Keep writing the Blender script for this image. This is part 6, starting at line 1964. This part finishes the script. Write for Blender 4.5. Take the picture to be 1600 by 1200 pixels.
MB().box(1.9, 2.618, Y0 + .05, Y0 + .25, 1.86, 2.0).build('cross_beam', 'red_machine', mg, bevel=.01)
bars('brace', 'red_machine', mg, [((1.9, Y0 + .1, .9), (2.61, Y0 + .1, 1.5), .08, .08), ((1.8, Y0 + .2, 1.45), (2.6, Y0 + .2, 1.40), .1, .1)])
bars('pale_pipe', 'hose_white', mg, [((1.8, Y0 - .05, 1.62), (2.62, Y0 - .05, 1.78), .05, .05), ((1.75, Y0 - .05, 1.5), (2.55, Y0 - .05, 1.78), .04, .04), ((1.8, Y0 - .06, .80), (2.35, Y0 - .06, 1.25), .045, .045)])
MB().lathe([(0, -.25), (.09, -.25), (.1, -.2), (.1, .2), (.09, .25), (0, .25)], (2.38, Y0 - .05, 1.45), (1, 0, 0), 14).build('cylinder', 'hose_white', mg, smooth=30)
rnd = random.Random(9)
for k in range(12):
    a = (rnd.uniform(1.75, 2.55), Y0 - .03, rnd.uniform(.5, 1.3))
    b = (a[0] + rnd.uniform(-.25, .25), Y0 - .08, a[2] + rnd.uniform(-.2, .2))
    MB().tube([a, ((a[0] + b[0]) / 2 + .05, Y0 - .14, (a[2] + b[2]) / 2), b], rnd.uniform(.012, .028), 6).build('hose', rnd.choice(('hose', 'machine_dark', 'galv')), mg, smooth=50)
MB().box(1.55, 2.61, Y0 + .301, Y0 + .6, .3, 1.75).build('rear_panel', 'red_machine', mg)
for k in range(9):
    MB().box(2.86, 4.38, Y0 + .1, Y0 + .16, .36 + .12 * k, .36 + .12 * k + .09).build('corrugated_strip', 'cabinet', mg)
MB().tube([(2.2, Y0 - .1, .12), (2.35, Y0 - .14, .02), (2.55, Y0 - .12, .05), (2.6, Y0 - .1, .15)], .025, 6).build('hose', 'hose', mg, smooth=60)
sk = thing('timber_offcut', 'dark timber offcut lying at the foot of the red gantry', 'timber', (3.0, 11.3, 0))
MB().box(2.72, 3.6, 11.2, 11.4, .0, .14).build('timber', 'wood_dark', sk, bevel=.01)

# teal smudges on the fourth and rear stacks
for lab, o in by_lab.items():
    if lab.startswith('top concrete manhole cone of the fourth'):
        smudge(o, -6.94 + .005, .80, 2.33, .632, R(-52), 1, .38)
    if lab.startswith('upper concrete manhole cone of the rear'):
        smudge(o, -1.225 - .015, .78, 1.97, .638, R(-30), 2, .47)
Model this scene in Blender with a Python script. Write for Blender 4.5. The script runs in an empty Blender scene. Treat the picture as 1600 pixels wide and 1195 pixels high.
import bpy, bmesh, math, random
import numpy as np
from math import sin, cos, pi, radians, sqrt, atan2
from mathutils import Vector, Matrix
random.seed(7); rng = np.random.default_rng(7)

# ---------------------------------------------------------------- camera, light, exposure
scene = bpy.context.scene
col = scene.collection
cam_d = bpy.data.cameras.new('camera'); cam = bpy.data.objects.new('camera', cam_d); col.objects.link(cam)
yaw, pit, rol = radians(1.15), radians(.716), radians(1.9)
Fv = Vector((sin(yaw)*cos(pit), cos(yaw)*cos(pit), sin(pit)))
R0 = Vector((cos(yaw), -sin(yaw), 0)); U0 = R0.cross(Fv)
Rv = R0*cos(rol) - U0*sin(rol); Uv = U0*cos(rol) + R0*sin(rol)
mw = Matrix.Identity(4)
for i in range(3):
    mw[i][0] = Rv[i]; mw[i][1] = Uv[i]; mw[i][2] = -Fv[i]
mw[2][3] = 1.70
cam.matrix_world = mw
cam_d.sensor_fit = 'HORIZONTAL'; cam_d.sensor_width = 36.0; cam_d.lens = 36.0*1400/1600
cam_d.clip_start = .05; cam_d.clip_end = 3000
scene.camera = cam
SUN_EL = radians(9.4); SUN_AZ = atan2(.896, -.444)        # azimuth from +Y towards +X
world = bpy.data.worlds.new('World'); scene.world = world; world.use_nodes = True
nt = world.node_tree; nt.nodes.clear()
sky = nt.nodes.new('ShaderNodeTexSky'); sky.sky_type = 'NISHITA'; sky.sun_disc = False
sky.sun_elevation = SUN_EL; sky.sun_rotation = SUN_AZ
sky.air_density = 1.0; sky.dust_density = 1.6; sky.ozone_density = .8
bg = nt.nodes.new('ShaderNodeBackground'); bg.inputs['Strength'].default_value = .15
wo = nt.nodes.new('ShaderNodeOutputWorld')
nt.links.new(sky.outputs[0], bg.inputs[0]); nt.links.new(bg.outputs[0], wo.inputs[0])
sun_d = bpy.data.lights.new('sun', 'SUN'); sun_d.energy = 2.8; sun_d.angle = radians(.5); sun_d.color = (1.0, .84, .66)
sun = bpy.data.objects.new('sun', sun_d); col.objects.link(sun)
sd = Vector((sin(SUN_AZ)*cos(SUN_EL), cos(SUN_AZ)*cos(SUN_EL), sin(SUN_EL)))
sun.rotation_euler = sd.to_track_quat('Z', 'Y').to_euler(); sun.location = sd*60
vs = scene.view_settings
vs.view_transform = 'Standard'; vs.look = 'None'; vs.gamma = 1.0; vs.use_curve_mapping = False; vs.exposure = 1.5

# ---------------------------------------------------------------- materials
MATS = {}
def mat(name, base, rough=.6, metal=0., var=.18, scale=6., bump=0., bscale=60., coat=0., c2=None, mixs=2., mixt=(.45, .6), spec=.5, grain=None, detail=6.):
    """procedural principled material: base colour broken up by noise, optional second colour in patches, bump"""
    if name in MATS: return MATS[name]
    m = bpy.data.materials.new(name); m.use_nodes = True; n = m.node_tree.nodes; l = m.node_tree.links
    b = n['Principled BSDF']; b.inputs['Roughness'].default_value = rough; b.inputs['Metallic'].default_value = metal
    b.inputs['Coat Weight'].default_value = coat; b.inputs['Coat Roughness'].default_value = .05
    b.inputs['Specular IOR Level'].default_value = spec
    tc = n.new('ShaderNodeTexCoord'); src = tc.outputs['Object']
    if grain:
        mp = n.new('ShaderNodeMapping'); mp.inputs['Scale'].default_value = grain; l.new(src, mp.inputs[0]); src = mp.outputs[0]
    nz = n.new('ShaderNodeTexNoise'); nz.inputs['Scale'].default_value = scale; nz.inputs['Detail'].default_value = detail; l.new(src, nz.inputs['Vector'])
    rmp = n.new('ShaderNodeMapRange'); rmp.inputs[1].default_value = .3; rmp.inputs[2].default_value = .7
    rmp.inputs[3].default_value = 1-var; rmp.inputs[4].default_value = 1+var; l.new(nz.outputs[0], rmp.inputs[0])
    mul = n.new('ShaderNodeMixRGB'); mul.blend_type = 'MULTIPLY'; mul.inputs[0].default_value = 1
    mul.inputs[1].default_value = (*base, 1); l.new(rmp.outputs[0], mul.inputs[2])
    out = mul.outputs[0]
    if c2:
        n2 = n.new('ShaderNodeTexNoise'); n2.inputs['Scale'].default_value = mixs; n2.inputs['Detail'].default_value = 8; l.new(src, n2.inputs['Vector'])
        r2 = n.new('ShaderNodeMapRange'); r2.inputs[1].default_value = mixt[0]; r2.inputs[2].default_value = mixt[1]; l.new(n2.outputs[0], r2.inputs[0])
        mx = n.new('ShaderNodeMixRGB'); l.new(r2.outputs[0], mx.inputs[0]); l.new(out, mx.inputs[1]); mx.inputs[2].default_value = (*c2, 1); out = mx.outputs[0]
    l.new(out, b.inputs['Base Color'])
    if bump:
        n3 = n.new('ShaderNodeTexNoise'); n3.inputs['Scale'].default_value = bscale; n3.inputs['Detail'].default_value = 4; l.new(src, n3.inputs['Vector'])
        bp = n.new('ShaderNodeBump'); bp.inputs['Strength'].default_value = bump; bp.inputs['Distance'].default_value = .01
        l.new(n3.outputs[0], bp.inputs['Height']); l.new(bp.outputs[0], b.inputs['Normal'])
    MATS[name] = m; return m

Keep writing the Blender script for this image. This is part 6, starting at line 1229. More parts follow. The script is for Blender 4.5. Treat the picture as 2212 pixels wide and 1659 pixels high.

+ + + +

=== Requirement ===
Among the lines above, find the one with "Model this scene" and the one with "random.seed(7); rng = np.random.default_rng(7)". Quote both and everything between them, exactly.

=== Correct output ===
Model this scene in Blender with a Python script. Write for Blender 4.5. The script runs in an empty Blender scene. Treat the picture as 1600 pixels wide and 1195 pixels high.
import bpy, bmesh, math, random
import numpy as np
from math import sin, cos, pi, radians, sqrt, atan2
from mathutils import Vector, Matrix
random.seed(7); rng = np.random.default_rng(7)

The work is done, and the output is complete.